1. Using the material from the Chapter 2 in the text on Supply
and Demand, analyze the following:
*a. Assume
there are two markets for labor - a military market and a civilian market - and
there is a wage differential between these two markets. Show and explain the
difference between a volunteer army and a conscript army.
*b. How
would a decrease in the unemployment rate affect the supply of military
recruits? The military wage?
*c. Graph
and explain what might happen when the government puts a ceiling on CEO pay for
public corporations which reduces CEO pay below its current level. Assume that
there are two labor markets, one for public corporate CEOs and one for private
corporate CEOs and that the initial wage differential between the two markets
is zero. Explain how a welfare loss and a misallocation of labor resources occurs because of this policy.
d. EXTRA
CREDIT: Show and explain what happens to the wage differential between ice road
truckers in Alaska and truckers in the lower 48 states when oil production is
expanded in Prudhoe Bay and more truckers are needed in Alaska. Assume the two
markets are initially in equilibrium.
2. Using
the material from the chapter 3, do the following:
*a. In a
recent survey of health economists, 90% of them agreed with the statement
“Workers pay for employer-sponsored health insurance in the form of lower wages
or reduced benefits.” If President Obama’s compulsory health plan (mandated
universal health insurance) passes Congress it will also have a provision for
penalizing employers who do not comply with the law (do not offer health
insurance). The CBO has warned that these fines will also be passed on to
workers in the form of lower wages. Show and explain how labor markets for
primary and secondary workers will be affected by this and explain why such a
program would produce welfare losses. (Hint: Be sure to explain what a welfare
loss is.) NOTE: President Obama claims this is not a tax. Is he correct?
Explain.
*b. Assuming unskilled labor and capital are
gross substitutes and skilled labor and capital are gross complements, show and
explain how an investment tax credit will affect these two labor markets. Explain
how the skill composition of employment changes.
*c. Assume
the minimum wage is imposed on the seamless hosiery workers labor market in the
South in 1938 (see Example 4.2 on page 113 in the text). Show and explain how
this affected the introduction of certain machinery into the seamless hosiery
industry and explain whether workers and machines were gross substitutes or
gross complements.
*d. EXTRA
CREDIT: Show and explain what happens when the corporate income tax is
abolished. (Hint: Start with a tax in place in the capital market and show what
happens in both labor and capital markets when the tax is abolished.) Are
capital and labor gross substitutes or gross complements? Explain.
e. EXTRA
CREDIT: Is technological change a threat to unskilled workers in particular and
total employment in general? Explain the text’s answer to this question and how
Baird’s article on “Recycling Labor” is an important part of the answer.
3. Using
the material from the chapter 4, do the following:
*a. Assume
two groups of workers A and B where workers in group A are relatively unskilled
16-19 year olds and workers in group B are relatively more skilled 20-24 year
olds with more schooling and experience. Also assume that these two markets
start with an equilibrium wage differential before the minimum wage is imposed.

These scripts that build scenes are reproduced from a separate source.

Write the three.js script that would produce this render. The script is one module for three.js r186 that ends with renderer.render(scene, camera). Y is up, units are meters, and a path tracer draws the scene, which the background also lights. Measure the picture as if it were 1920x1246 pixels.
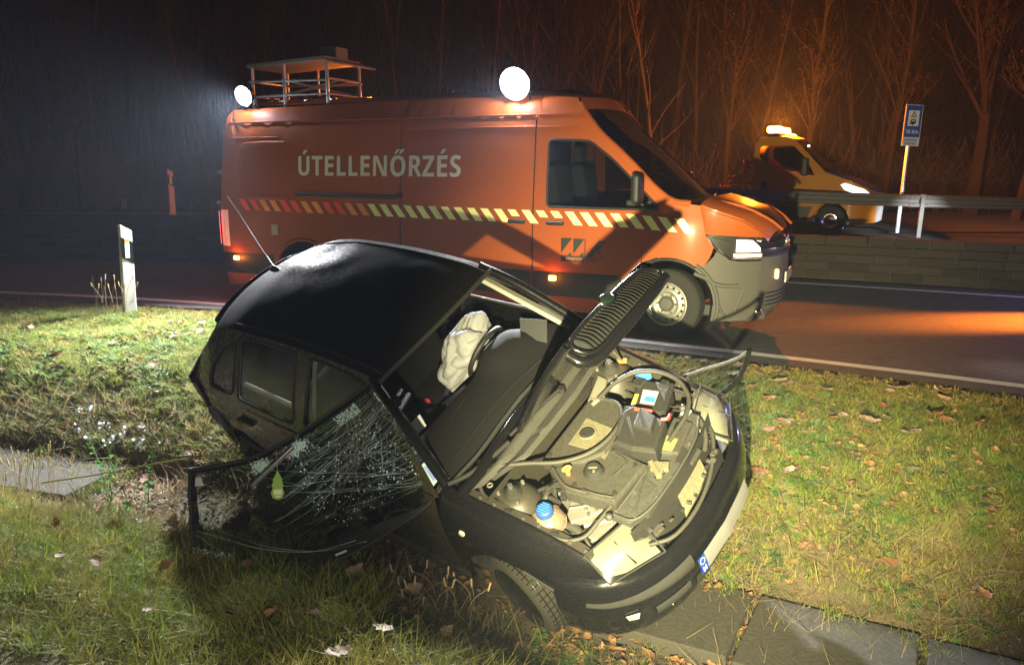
import * as THREE from 'three';
import { mergeGeometries, mergeVertices, toCreasedNormals } from 'three/addons/utils/BufferGeometryUtils.js';
import { RoundedBoxGeometry } from 'three/addons/geometries/RoundedBoxGeometry.js';
import { TessellateModifier } from 'three/addons/modifiers/TessellateModifier.js';
import { createNoise2D, createNoise3D } from 'simplex-noise';

// ---------- camera, sky, lights, exposure ----------
const scene = new THREE.Scene();
const camera = new THREE.PerspectiveCamera(45.66, 1024 / 664, 0.1, 400);
camera.position.set(0, 1.745, 0);
camera.rotation.x = -0.2116;
const renderer = new THREE.WebGLRenderer({ antialias: true });
renderer.toneMapping = THREE.LinearToneMapping;
renderer.toneMappingExposure = 1;
renderer.shadowMap.enabled = true;

const SKYCOL = [0.0012, 0.0011, 0.0018];
{
  const w = 64, h = 32, d = new Float32Array(w * h * 4);
  for (let y = 0; y < h; y++) for (let x = 0; x < w; x++) d.set([...SKYCOL, 1], (y * w + x) * 4);
  const t = new THREE.DataTexture(d, w, h, THREE.RGBAFormat, THREE.FloatType);
  t.mapping = THREE.EquirectangularReflectionMapping; t.magFilter = THREE.LinearFilter; t.needsUpdate = true;
  scene.background = t; scene.environment = t; scene.environmentIntensity = 0.3;
}
scene.fog = new THREE.FogExp2(new THREE.Color(0.66, 0.78, 1.0), 0.0011);
const moon = new THREE.DirectionalLight(new THREE.Color(1, 0.95, 0.9), 0.006);
moon.position.set(-20, 40, 25); moon.shadow.radius = 20; moon.castShadow = true; scene.add(moon);

const WHITE = [0.97, 0.98, 1.0], AMBER = [1.0, 0.22, 0.014], WARM = [1.0, 0.88, 0.45];
const I_HAND = 720, I_SPILL = 24, I_WORK_FRONT = 400, I_WORK_REAR = 650, I_BEACON = 500, I_TAIL = 1.0, I_SIDE = 1300, I_ROAD = 1500;
function shine(light, intensity, col, at, aim, radius = 1) {
  light.color.setRGB(...col); light.intensity = intensity; light.position.set(...at);
  light.castShadow = true; light.shadow.radius = radius;
  if (aim) { light.target.position.set(...aim); scene.add(light.target); }
  scene.add(light); return light;
}

// ---------- helpers ----------
const V = (...a) => new THREE.Vector3(...a);
let seed = 7;
const rnd = () => { seed = (seed + 0x6d2b79f5) | 0; let t = Math.imul(seed ^ (seed >>> 15), 1 | seed); t = (t + Math.imul(t ^ (t >>> 7), 61 | t)) ^ t; return ((t ^ (t >>> 14)) >>> 0) / 4294967296; };
const rr = (a, b) => a + (b - a) * rnd();
const pick = (a) => a[Math.floor(rnd() * a.length)];
const n2 = createNoise2D(rnd), n3 = createNoise3D(rnd);
const fbm = (x, y, o = 4) => { let s = 0, a = 0.5; for (let i = 0; i < o; i++) { s += a * n2(x, y); x = x * 2.03 + 7.1; y = y * 2.03 - 3.7; a *= 0.5; } return s; };
const lerp = (a, b, t) => a + (b - a) * t, clamp = (x, a = 0, b = 1) => Math.min(b, Math.max(a, x));
const smooth = (a, b, x) => { const t = clamp((x - a) / (b - a)); return t * t * (3 - 2 * t); };
function pw(x, xs, ys) { // piecewise linear
  if (x <= xs[0]) return ys[0];
  for (let i = 1; i < xs.length; i++) if (x <= xs[i]) return lerp(ys[i - 1], ys[i], (x - xs[i - 1]) / (xs[i] - xs[i - 1]));
  return ys[ys.length - 1];
}
function pws(x, xs, ys) { // smooth (monotone-ish) version
  if (x <= xs[0]) return ys[0];
  const n = xs.length;
  for (let i = 1; i < n; i++) if (x <= xs[i]) {
    const h = xs[i] - xs[i - 1], t = (x - xs[i - 1]) / h;
    const sl = (k) => (k <= 0 ? (ys[1] - ys[0]) / (xs[1] - xs[0]) : k >= n - 1 ? (ys[n - 1] - ys[n - 2]) / (xs[n - 1] - xs[n - 2]) : (ys[k + 1] - ys[k - 1]) / (xs[k + 1] - xs[k - 1]));
    const m0 = sl(i - 1) * h, m1 = sl(i) * h, t2 = t * t, t3 = t2 * t;
    return (2 * t3 - 3 * t2 + 1) * ys[i - 1] + (t3 - 2 * t2 + t) * m0 + (-2 * t3 + 3 * t2) * ys[i] + (t3 - t2) * m1;
  }
  return ys[n - 1];
}
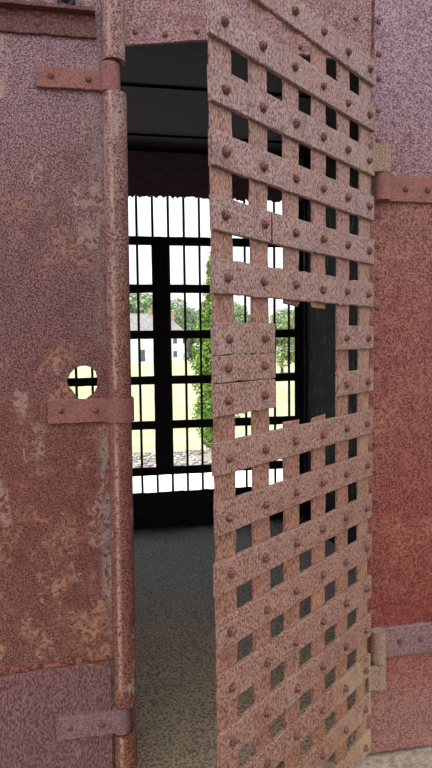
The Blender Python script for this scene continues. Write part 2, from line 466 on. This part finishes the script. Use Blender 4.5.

Then impose the minimum wage in the market for group A (assuming group B’s
wages are above the minimum wage). Show and explain what happens in these two
markets when group A and B are gross substitutes.
*b. When
the minimum wage law was first introduced in 1938 the seamless hosiery industry
which was one of the largest manufacturing industries in the South was
significantly affected by this law. See Example 4.2 in the text on page 113 for
details. Northern manufacturers who paid their workers higher wages (because
their opportunity costs were higher) strongly supported this law in order to
hamper competition from their lower cost competitors in the South (where wages
were lower). Assume two labor markets for seamless hosiery workers, one in the
North (N) and one in the South (S) before passage of the law with a wage
differential between them. Then impose the minimum wage law which only affected
the Southern labor market. Show and explain what happened to these two markets
after the law was passed using information from Example 4.2. (Hint: What
happened to the output markets in both the North and South?)
*c. "Each
time the minimum wage has been raised total employment has continued to grow.
Therefore, those who claim that the minimum wage causes job loss are simply not
correct." Graph and analyze this statement. Is it true or false? Why?
*d. Using
some of the Hicks-Marshall laws, explain why unions (1) oppose repealing import
quotas, (2) attempt to organize an entire industry (instead of part of it) and
(3) try to limit the substitution of other inputs.
4. Using
the material from lecture, do the following:
a. Suppose
a man and a woman are being considered for a position which requires specific training. The man will work for six periods after the
training period while the woman will work four periods (assume the woman drops
out of the labor force in period 2 and 3 to have children and raise them). Explain the conditions under which: (i) the man will be hired; (ii) the woman will be
hired. Assume that MP = $20,000, W =
$15,000 and i = 10% for both people in all time
periods. (NOTE: The wage for the woman in case ii must change.)
*b. Suppose that women as a group decide to
postpone having and raising children until period 3 and 4. Using the assumptions from part a, explain
what difference this makes in the decision to (i)
hire the man and (ii) hire the woman. Graph and explain what effect this will
have on the wage differential between men and women. (HINT: Use two supply and
demand graphs: one for men and one for women.)